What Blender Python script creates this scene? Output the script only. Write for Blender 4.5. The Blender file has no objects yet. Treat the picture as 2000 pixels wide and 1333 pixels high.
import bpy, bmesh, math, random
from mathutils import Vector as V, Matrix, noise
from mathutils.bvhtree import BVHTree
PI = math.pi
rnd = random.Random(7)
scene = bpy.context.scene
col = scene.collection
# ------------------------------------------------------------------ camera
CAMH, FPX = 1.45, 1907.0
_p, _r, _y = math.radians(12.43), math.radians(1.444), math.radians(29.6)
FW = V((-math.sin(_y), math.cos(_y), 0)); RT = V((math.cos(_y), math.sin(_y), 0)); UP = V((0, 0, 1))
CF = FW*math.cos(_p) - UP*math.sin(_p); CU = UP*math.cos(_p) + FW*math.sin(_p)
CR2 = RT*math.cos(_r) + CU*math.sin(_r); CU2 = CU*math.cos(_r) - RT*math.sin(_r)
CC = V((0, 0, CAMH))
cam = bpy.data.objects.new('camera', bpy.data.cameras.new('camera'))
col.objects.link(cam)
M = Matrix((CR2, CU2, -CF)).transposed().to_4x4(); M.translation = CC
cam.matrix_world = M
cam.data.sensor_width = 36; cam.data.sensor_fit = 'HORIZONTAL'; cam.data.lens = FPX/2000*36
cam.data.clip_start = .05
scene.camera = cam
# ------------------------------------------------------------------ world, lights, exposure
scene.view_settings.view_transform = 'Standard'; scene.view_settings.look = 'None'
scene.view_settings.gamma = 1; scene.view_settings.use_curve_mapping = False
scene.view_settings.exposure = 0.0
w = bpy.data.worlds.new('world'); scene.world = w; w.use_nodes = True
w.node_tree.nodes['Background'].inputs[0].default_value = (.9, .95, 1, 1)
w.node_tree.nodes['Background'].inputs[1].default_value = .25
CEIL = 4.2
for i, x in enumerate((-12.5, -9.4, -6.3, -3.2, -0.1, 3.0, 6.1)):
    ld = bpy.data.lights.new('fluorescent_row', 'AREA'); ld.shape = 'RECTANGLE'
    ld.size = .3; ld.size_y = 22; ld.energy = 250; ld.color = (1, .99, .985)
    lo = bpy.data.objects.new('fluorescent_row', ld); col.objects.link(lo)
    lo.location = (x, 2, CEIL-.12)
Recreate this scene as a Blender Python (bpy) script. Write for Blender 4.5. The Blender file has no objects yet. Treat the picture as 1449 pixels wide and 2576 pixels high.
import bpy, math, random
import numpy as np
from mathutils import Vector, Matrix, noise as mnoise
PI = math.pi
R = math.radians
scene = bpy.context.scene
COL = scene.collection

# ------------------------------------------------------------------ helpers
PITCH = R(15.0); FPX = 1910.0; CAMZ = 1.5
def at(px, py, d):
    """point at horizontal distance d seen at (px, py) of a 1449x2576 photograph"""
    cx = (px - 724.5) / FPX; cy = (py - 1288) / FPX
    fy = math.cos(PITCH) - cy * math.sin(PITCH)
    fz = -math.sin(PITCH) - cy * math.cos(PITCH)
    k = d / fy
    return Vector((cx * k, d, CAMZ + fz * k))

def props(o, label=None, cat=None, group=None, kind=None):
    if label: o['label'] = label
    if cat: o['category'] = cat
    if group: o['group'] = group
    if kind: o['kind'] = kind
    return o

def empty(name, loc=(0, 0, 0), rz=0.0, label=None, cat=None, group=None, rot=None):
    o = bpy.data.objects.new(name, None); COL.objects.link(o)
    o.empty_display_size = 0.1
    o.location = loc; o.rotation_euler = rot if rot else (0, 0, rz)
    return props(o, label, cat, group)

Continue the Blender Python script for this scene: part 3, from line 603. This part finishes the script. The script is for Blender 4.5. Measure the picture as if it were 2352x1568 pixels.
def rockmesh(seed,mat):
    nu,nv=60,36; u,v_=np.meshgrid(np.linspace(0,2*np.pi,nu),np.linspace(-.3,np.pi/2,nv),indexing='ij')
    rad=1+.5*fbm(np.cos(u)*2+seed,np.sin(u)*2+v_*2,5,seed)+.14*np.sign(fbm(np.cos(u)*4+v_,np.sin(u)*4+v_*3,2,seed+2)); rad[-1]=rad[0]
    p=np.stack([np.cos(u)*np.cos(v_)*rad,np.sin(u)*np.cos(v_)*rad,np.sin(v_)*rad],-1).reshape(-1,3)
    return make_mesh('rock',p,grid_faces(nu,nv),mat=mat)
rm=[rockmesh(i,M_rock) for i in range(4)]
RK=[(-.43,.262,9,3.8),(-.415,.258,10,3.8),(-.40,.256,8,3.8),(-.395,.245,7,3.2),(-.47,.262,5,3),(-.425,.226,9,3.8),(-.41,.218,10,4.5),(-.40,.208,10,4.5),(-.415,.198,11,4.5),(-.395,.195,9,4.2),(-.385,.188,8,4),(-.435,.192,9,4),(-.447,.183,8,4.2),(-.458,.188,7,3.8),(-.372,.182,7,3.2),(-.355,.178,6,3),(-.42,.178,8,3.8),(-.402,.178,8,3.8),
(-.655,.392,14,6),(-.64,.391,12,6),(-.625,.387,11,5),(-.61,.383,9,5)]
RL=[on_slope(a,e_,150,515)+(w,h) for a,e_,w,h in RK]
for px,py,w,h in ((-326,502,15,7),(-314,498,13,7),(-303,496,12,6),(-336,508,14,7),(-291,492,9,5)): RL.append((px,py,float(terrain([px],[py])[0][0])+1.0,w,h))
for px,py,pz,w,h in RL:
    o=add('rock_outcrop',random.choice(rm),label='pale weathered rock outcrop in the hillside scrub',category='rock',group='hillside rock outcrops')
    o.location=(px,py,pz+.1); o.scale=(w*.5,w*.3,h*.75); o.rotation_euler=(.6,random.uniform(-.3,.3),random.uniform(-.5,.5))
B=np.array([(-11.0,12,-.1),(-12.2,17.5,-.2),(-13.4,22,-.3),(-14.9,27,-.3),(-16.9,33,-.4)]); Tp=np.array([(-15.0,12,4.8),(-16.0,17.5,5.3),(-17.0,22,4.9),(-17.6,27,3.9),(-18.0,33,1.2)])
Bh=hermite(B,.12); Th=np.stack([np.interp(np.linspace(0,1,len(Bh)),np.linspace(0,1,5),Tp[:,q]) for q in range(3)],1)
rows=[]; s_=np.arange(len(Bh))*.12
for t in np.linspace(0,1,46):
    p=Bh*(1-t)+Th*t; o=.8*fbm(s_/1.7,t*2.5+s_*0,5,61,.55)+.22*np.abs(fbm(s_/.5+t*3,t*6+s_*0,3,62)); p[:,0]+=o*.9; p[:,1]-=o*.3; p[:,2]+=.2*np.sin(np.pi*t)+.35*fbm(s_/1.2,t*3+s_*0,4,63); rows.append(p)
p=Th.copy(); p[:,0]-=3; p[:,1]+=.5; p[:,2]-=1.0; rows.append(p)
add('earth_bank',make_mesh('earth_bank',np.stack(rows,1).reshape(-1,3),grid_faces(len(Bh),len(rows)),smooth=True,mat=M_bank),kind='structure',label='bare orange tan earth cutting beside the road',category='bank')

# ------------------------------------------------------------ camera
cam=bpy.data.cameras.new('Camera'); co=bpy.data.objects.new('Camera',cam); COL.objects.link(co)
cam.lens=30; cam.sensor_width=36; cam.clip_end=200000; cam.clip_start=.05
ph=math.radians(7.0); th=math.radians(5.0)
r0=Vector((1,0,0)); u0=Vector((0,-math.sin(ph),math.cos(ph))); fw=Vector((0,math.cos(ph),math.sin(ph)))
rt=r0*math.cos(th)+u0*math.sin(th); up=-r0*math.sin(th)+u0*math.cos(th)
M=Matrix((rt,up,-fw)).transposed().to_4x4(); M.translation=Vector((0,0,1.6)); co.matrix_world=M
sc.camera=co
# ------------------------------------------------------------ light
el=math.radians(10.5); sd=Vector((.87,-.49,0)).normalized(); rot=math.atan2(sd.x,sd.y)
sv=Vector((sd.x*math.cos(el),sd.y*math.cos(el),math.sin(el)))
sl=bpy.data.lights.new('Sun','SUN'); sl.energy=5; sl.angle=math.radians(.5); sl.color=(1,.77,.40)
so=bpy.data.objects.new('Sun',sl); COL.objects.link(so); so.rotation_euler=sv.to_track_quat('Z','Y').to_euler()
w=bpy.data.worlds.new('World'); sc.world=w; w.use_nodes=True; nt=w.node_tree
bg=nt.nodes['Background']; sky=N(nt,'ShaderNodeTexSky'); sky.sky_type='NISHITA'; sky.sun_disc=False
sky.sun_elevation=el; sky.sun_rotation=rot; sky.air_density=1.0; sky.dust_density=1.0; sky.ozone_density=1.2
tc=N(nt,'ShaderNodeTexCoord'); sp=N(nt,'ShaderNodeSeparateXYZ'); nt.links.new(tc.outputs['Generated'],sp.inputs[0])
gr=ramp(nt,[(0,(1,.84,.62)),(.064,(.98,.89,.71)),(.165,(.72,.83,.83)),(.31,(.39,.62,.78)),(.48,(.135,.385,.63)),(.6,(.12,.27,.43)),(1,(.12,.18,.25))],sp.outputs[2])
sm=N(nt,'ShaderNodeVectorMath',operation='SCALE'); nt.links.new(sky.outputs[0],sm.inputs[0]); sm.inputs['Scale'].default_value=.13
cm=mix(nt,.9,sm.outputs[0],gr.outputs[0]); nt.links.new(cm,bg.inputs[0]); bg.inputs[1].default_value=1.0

....................

- **INSTRUCTION**: Copy all lines in the listing above where the string "Blender" appears.

- **THE RESPONSE**:
What Blender Python script creates this scene? Output the script only. Write for Blender 4.5. The Blender file has no objects yet. Treat the picture as 2000 pixels wide and 1333 pixels high.
Recreate this scene as a Blender Python (bpy) script. Write for Blender 4.5. The Blender file has no objects yet. Treat the picture as 1449 pixels wide and 2576 pixels high.
Continue the Blender Python script for this scene: part 3, from line 603. This part finishes the script. The script is for Blender 4.5. Measure the picture as if it were 2352x1568 pixels.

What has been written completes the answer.